Three generations of a military family have fought in the same regiment, in three different wars, in three separate centuries.
Colour Sergeant Wes Gardiner, fights in Helmand Province in 2009. Wounded in action, what seems like divine intervention assists his recovery from gunshot wounds that should have been far more serious than they were. Once stable, he is taken to England for recuperation. There, he meets psychologist Debra Tonks. During Debra overseeing his recovery from Post Traumatic Stress Disorder, they begin to fall in love, and Wes starts to experience some powerfully, vivid dreams.
At first, they are attributed to his PTSD, but it soon becomes clear they are not simply nightmares, they are a ghostly memory of a life that Wes had never lived.
Someone is trying to tell Wes something, someone needs his help to keep an age old promise they made, and so the journey of a lifetime happens, as Wes and Debra travel to Passchendaele via Ypres and Vitoria to try and uncover the lives of Wes’s forefathers, his great-great grandfather, Sergeant Henry Gardiner who fought in 1917 at Polygon Wood, Passchendaele and Corporal Jedidiah Gardiner, who battled in 1812 in Salamanca and Vitoria, Spain.

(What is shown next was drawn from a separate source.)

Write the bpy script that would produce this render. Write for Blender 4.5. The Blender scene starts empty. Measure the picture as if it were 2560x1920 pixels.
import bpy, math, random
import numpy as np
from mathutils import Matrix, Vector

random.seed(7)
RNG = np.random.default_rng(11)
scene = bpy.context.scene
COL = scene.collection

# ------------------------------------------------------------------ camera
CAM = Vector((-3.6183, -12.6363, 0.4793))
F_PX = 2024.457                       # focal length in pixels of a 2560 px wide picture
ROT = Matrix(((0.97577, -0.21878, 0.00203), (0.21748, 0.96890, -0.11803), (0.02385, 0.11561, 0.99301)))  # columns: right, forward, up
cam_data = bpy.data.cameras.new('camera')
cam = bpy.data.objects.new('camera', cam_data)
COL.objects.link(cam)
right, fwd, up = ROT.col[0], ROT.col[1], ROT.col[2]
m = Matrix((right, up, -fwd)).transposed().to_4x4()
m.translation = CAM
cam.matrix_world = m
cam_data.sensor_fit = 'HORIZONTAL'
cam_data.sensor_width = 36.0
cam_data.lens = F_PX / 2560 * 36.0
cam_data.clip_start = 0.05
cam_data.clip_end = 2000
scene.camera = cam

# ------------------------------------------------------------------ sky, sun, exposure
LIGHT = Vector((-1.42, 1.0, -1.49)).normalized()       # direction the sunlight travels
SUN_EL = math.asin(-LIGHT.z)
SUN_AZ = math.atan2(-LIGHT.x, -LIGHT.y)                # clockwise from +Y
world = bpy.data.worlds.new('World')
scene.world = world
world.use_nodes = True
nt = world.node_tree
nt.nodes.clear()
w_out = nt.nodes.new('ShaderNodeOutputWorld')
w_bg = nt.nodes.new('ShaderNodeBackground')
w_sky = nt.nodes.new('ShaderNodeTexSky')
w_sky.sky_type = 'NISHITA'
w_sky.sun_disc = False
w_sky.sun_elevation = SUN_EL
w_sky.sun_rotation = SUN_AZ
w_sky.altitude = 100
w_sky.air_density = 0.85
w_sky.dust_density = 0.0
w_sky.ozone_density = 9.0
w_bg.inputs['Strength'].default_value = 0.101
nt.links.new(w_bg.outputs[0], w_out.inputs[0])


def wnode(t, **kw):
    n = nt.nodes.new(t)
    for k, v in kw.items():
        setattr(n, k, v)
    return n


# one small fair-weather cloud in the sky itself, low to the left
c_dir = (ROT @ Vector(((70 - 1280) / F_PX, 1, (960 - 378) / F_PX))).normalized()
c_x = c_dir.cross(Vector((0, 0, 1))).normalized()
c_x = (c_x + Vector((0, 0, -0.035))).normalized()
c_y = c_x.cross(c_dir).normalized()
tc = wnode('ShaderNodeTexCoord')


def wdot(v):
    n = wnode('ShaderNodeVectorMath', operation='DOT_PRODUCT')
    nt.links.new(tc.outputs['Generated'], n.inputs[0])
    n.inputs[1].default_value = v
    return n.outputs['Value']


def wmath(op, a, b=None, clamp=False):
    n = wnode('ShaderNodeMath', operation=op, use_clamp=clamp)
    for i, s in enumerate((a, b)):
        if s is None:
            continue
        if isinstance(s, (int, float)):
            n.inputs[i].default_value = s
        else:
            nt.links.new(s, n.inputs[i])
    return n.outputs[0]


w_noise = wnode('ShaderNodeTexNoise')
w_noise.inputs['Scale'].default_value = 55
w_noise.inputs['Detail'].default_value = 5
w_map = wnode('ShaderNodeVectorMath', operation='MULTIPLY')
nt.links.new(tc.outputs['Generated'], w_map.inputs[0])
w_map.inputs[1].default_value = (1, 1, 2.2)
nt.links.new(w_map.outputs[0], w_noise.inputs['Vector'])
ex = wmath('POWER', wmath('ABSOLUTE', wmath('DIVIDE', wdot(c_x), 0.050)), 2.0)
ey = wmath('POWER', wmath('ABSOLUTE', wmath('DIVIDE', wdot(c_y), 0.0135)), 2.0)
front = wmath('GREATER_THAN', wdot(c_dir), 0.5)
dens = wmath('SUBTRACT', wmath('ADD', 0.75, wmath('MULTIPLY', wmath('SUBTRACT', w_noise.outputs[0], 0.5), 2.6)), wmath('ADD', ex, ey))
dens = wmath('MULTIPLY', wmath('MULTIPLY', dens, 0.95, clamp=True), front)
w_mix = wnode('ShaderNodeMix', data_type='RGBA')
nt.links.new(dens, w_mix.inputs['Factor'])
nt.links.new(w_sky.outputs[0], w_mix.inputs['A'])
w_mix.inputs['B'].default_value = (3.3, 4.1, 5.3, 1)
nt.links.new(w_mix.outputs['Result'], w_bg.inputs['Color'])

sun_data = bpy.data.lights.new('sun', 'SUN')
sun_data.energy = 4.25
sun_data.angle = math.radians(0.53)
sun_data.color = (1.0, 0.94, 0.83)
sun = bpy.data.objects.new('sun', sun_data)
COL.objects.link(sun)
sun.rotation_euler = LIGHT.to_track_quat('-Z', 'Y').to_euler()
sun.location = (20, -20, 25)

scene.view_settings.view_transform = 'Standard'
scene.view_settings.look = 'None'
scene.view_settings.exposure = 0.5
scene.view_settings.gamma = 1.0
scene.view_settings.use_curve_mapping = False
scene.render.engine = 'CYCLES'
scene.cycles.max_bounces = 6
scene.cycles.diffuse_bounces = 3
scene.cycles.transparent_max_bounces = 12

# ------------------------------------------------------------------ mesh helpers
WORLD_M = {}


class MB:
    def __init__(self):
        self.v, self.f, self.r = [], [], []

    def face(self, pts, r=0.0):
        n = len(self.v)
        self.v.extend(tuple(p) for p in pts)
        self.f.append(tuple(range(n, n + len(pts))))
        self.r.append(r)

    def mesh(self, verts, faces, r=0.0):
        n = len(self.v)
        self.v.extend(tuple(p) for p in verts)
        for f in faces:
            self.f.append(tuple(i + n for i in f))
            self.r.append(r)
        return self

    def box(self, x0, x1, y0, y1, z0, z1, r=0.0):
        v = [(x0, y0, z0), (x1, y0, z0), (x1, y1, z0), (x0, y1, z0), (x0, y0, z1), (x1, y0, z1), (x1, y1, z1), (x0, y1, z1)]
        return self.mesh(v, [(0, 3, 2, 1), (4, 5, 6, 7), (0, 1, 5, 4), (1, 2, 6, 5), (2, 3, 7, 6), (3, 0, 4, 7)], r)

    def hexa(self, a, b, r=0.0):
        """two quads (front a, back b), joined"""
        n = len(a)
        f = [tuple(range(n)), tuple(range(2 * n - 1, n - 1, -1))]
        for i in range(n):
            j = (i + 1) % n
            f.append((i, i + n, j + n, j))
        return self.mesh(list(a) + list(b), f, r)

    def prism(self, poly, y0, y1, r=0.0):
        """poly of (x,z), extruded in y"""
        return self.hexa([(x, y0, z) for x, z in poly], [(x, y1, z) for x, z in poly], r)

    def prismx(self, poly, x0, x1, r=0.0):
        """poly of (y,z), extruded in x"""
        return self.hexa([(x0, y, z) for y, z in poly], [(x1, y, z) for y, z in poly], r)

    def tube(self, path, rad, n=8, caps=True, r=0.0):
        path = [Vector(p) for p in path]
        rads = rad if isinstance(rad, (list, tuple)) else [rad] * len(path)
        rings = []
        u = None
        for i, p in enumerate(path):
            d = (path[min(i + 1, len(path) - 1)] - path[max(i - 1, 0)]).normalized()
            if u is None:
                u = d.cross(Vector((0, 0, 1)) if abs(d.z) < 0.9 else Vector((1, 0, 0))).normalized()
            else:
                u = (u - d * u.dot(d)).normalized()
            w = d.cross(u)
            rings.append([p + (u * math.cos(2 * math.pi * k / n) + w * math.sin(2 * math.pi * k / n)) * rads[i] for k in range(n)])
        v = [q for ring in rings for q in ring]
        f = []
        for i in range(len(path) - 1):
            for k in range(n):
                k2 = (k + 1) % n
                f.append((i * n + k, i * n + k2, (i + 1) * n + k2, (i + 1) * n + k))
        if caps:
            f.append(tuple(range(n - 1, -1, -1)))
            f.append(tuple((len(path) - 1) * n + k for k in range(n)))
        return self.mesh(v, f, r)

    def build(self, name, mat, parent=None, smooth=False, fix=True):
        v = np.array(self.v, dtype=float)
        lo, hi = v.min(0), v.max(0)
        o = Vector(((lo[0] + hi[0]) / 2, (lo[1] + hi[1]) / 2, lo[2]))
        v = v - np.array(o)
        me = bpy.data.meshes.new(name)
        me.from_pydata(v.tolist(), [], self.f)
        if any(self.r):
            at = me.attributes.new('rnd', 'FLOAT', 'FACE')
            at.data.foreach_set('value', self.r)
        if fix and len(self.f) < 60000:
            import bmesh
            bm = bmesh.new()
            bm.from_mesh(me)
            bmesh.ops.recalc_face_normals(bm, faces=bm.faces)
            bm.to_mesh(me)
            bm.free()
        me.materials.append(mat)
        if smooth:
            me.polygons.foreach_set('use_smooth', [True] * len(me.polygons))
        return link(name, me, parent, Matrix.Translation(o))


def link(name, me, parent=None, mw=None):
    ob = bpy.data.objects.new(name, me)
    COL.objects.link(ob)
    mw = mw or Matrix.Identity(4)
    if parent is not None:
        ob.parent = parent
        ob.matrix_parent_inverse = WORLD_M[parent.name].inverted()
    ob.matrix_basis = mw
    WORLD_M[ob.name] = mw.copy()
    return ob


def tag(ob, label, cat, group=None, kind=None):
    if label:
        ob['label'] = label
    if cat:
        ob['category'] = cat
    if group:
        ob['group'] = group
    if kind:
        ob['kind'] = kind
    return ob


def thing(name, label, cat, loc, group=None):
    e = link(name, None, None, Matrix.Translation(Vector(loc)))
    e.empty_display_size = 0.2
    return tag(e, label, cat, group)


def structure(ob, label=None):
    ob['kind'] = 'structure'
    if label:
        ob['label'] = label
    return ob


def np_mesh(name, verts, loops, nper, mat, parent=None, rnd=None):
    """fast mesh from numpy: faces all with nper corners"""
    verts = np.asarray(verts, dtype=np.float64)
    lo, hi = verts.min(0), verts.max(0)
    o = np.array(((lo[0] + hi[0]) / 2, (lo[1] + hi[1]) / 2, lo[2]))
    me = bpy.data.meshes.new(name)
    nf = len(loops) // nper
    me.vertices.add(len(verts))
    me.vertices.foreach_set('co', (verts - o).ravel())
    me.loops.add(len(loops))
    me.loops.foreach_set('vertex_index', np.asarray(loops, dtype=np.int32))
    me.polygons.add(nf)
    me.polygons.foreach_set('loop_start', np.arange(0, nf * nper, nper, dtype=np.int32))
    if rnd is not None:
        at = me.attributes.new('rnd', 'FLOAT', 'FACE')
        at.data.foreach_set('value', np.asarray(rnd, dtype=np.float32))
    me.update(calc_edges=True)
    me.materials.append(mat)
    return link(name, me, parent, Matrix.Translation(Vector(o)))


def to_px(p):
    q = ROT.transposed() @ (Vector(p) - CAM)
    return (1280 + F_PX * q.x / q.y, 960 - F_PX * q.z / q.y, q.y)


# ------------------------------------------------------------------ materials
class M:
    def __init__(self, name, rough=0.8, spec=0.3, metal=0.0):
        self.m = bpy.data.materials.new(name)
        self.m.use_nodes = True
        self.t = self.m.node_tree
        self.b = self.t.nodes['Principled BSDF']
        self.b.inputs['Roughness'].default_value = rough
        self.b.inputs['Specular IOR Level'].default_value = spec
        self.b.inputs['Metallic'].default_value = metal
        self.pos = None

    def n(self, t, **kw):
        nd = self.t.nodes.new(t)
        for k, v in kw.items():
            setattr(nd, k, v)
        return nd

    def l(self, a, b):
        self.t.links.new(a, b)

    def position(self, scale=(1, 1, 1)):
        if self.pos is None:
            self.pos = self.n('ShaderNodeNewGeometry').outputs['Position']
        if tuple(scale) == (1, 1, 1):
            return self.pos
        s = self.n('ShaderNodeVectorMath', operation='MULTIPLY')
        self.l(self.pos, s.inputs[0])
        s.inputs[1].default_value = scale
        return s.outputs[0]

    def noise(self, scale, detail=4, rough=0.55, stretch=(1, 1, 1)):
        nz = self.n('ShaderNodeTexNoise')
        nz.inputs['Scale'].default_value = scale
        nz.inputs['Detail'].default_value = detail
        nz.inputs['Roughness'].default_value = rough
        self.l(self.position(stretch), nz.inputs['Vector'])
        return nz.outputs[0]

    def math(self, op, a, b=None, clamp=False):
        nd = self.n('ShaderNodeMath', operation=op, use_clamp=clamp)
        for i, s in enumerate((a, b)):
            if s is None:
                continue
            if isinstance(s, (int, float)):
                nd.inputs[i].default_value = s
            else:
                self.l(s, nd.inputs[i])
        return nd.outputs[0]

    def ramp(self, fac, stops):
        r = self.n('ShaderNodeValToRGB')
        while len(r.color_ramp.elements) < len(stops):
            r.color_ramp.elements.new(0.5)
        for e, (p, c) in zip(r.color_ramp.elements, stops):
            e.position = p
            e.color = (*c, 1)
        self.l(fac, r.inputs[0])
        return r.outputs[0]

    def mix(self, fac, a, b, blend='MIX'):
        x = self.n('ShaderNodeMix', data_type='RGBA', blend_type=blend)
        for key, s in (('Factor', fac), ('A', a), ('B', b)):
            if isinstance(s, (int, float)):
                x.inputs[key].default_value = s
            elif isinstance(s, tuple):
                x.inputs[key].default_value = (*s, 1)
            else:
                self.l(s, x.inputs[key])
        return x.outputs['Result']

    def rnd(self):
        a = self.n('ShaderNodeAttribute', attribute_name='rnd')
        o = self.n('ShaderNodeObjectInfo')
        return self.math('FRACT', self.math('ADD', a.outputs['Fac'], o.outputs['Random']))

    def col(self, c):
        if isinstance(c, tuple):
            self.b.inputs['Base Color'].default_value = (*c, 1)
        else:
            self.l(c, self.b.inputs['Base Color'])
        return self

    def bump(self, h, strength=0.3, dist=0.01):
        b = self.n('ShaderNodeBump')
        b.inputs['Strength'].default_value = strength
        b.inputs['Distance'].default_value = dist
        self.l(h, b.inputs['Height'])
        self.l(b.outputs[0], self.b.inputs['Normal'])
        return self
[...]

For Wes to find peace, he knows that he must keep the promise that his ancestors made centuries ago; should any man fall, they will never leave anyone behind.
A quite beautiful, compelling and topical story 100 years on from this terrible battle. The main characters living and dead interact so well. A great and believable ending so poignant when you think of those memorials to the missing in Belgium and France and the hope that though remembered that they have or can find peace.
This for me was one of those books, i couldn't put down. I read it in a day. It is a book based on 250 years, of generations of the same family. It starts in Helmund Province in 2009, then visits Passchedaele in 1917. Then again goes back to the Peninsula War 1811-14. Here the 5 times Great Grandfather makes a promise. That will affect the following generations of his family in times of war.
The need to suspend belief increases with the number of pages read. The premise was interesting but the execution is fatally flawed. The excessive sex passages seemed gratuitous and didn't add a thing. Dismal.